The only section to break the balanced and cool abstraction of the strong horizontals and verticals is the diagonally placed diving board and the splash. The spindly diagonal legs of the folding chair in the distance echo the thrust of the actual splash, while the point at which the swimmer entered the pool, creating the splash, is emphasized and delineated above by an odd thickening of the narrow white line along the roof.

Hockney recalls that he began the painting by drawing the basic lines of the composition; it is unclear whether he means that he actually drew by graphic means upon the canvas or that he mapped out the lines and the areas they enclose by using strips of self-adhesive masking tape.
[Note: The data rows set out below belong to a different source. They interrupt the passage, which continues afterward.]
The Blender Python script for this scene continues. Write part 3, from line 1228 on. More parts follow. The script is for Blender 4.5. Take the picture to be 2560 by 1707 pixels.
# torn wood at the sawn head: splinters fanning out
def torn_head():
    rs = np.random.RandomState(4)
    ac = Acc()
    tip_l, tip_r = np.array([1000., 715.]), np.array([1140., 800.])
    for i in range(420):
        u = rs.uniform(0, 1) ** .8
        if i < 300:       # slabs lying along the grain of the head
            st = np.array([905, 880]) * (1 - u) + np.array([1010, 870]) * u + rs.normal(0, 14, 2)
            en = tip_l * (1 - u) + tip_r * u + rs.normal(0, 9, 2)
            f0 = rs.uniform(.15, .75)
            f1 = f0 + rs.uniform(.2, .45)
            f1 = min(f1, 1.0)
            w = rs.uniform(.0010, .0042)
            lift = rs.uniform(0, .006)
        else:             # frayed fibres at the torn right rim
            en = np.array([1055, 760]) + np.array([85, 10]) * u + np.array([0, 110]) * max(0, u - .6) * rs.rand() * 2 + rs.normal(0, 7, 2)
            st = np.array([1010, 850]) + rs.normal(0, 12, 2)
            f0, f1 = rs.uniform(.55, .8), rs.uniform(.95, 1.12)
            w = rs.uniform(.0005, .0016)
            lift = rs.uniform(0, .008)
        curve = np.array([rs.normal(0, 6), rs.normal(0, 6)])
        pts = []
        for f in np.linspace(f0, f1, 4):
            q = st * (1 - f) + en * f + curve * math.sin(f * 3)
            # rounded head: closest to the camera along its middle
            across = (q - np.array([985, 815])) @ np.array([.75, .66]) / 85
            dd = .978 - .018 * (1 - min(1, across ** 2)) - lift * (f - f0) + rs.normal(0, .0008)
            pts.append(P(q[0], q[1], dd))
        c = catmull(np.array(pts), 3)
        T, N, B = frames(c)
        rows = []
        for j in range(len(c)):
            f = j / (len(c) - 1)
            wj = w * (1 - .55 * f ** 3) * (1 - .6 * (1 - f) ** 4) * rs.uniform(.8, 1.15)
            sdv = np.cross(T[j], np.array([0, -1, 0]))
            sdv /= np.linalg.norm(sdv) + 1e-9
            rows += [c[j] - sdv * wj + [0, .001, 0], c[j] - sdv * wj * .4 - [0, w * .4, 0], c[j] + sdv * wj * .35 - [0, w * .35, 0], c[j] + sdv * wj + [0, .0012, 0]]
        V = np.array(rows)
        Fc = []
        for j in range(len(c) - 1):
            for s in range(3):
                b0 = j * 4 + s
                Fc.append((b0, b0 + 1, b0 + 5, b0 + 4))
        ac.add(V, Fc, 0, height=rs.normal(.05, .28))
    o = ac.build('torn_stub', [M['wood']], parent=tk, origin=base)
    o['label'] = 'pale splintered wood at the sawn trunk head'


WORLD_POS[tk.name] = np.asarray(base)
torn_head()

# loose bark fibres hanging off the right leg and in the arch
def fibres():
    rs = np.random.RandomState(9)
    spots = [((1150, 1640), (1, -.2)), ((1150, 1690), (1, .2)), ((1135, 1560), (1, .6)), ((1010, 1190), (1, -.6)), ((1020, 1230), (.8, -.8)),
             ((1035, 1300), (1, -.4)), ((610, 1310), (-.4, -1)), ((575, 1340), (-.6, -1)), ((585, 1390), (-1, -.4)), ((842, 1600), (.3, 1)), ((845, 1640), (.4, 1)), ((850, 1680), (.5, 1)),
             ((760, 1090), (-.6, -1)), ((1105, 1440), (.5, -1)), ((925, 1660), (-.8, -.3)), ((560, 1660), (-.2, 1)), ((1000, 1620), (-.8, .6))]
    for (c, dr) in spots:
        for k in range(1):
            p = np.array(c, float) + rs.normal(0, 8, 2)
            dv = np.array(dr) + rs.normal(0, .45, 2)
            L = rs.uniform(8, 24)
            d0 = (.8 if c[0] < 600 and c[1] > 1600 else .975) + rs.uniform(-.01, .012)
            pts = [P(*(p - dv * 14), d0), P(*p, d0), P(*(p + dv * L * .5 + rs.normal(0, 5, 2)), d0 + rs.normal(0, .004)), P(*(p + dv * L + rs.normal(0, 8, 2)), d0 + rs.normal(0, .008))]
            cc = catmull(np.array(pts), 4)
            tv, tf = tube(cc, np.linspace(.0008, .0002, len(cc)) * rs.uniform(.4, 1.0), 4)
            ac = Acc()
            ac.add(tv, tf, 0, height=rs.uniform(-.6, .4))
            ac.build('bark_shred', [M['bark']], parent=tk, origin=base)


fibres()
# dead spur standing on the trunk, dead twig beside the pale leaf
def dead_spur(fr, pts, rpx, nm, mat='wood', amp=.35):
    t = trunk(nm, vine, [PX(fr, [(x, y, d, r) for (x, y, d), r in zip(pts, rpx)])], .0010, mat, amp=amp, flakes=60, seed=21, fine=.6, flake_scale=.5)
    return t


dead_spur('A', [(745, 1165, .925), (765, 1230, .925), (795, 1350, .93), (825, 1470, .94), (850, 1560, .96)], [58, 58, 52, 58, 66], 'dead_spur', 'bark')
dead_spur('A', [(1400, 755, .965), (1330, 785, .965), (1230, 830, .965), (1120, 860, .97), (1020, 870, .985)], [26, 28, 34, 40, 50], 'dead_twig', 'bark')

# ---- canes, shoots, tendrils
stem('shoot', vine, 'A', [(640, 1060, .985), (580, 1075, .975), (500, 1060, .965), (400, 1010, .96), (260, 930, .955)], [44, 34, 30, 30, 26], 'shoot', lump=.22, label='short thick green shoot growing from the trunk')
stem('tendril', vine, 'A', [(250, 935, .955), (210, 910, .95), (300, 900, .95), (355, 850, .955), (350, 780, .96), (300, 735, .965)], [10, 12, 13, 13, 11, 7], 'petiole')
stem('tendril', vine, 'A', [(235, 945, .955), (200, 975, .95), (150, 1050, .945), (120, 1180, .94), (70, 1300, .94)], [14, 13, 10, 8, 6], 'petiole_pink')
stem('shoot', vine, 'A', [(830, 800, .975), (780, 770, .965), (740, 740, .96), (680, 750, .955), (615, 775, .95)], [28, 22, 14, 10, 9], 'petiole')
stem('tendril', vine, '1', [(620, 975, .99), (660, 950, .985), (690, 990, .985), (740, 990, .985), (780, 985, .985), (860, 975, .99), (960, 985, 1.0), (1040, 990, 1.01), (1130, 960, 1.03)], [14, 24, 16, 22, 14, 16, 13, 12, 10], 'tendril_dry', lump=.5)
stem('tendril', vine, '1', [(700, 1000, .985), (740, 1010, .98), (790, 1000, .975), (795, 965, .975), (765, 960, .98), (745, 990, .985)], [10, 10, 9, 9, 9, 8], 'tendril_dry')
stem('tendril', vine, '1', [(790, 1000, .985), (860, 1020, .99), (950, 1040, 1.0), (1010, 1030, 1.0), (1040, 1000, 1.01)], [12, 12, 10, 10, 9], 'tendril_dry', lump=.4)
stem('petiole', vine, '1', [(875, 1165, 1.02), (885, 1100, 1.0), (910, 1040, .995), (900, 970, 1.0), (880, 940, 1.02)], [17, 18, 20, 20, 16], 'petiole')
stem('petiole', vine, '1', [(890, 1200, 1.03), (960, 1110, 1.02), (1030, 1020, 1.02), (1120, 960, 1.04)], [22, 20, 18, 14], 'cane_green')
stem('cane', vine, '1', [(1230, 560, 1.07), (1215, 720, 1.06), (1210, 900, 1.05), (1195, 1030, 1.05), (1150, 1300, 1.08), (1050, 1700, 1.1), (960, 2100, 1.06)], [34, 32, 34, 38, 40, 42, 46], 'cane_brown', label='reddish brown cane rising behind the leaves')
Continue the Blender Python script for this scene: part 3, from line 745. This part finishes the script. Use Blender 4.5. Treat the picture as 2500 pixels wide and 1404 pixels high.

Certainly there is no evidence of a preliminary underdrawing. The painting is executed in Hockney's favorite Liquitex on white cotton duck canvas. Except for the splash, the paint surface is very flat.

Hockney applied the paint to the various geometric divisions with a paint roller, and gave each area two or three layers. The colored areas abut one another, and the only parts where there is overpainting, as opposed to successive layering of the same tint of pigment, are those of small details, such as the grass, trees, the reflections in the window, the chair and the splash. These were painted on afterwards with a variety of brushes. Hockney obviously enjoyed working on the splash, '...the splash itself is painted with small brushes and little lines; it took me about two weeks to paint the splash. I loved the idea, first of all, of painting like Leonardo, all his studies of water, swirling things. And I loved the idea of painting this thing that lasts for two seconds; it takes me two weeks to paint this event that lasts for two seconds.'

Not all of the canvas is painted, the areas uncovered being the wide border and the central narrow off-white line which marks the division between the pool edge and the pavement. The tonal relationships between the painted and unpainted sections have altered since 1967 because the original pure whiteness of the cotton duck canvas has slightly dulled with age.